About Värmland

Värmland in Sweden


SCB-kod: 17
GEOKOD: 1700000
County code letter: S
Regional code used by Lantmäteriet: R

“Mellan Norge och Sverige bor Värmlänningarna”. (Between Norway and Sweden live the “Värmlanders”). Adam of Bremen (Germany) wrote this at the end of the 11th century. Another theory claims that the Swedish-Norwegian border was along the Klarälven and Göta Älv rivers. The present-day border can be traced back to around 1270. There are traces of settlements from early stone-age. The mythical king Olof Trätälja is said to have started farming Värmland.

The name “VÄRMLAND”
There are several theories about the origin of the province name. The most likely refers to Värmernas land (the land of the Värmer tribe / peoples) – the people who lived by the Wärman river – so named since it never froze in the winter. The reason for this was the rapid flow of water rather than the temperature. These rapids have been an important source of energy for the Värmland “bruk” industry. The river is today named Borgviksälven.

The name also appears in the estate name Värmerud (Värme from the river and rud meaning a clearing of new land). This estate is said to have been a Kungsgård (Royal estate) – the seat of a jarl (early king’s title in the Nordic countries) according to Fernow (a renowned Swedish historian).

The river of Borgvik (Värman), fall of 2000. Photo: Gunnar Jonsson

The PROVINCE Värmland is located in western Svealand, NW of lake Vänern.

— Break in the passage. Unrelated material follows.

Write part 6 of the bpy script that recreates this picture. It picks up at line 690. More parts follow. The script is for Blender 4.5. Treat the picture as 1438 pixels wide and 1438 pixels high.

It covers 18 202 km2 and has about 329 000 inhabitants. Värmland borders to Norway in the west and to the provinces Närke in the east, Dalarna in the north and Dalsland and Västergötland in the south.

Värmlands län (county of Värmland) covers the province area except the Karlskoga and Degerfors areas plus the Södra Råda parish in the south-east (located in Västergötland province). The county is 14 584 km2 and has about 285 000 inhabitants. Residential city is Karlstad. The county was created in 1779 by splitting off land from Örebro county.

The area in mid-west Värmland named Nordmarks härad (Nordmark judicial district) belonged to province Dalsland in the middle ages but transferred to Värmland province in the early 1600’s. During a few years in the 1620-30’s Värmland and Dalsland were one county but later Dalsland was transferred to Älvsborgs län


Areas located in Värmland province but not in the county

  • Södra Råda parish in Västra Götaland county (until 1998 Skaraborg county)
  • Degerfors parish in Örebro county
  • Karlskoga parish in Örebro county
  • Nysund parish (the part located in Visnums härad) in Örebro county.

The remaining parts of Nysund parish (belonging to Edsberg och Lekeberg härader) are located in province Närke and Örebro county.


Areas located in Värmland county but not in the province

  • Southern and western parts of Svanskog parish, named Dalboredden, formerly Ämmeskog parish are located in province Dalsland
  • Northern part of Rämmen parish in province Dalarna.

Syssle divisions
A special division into sysslor (sing syssle) is unique to Värmland, Bohuslän, Jämtland and Härjedalen provinces. This is probably remains from a 14th century Norwegian influence.

Originally Värmland province was divided in Västersysslet (western s.) and Östersysslet (eastern s.). We know this was established in 1551. In 1682 a third syssle was created – Mellansysslet (middle s.) and in 1796 a fourth one -named Södersysslet (southern s.). Parts of Västersysslet and Mellansysslet were split off in 1826, creating Norrsysslet.

Värmland province belongs to Karlstads stift (diocese), which also includes Dalsland province and Nysund parish in Närke province.

Topography
The major part of Värmland is formed by the Nordskandinaviska höglandet (Northern Scandinavian highlands). The smaller, southern, part is the fertile Vänerslätten (lake Vänern plains). There are thousands of lakes and rivers of various sizes, among those Klarälven river, the Fryken lakes and Byälven (By river) with the Glafsfjorden lakes. Traditionally forest farming and iron manufacturing are the major sources of income. There are several herrgårdar (manors) in the province – remains from the flourishing “bruk” industries earlier.

Several renowned authors come from Värmland province as Selma Lagerlöf (Östra Ämtervik), Gustaf Fröding (Alster), Erik Gustaf Geijer (Ransäter), Esaias Tegnér (By), Göran Tunström (Sunne) and Nils Ferlin (Filipstad).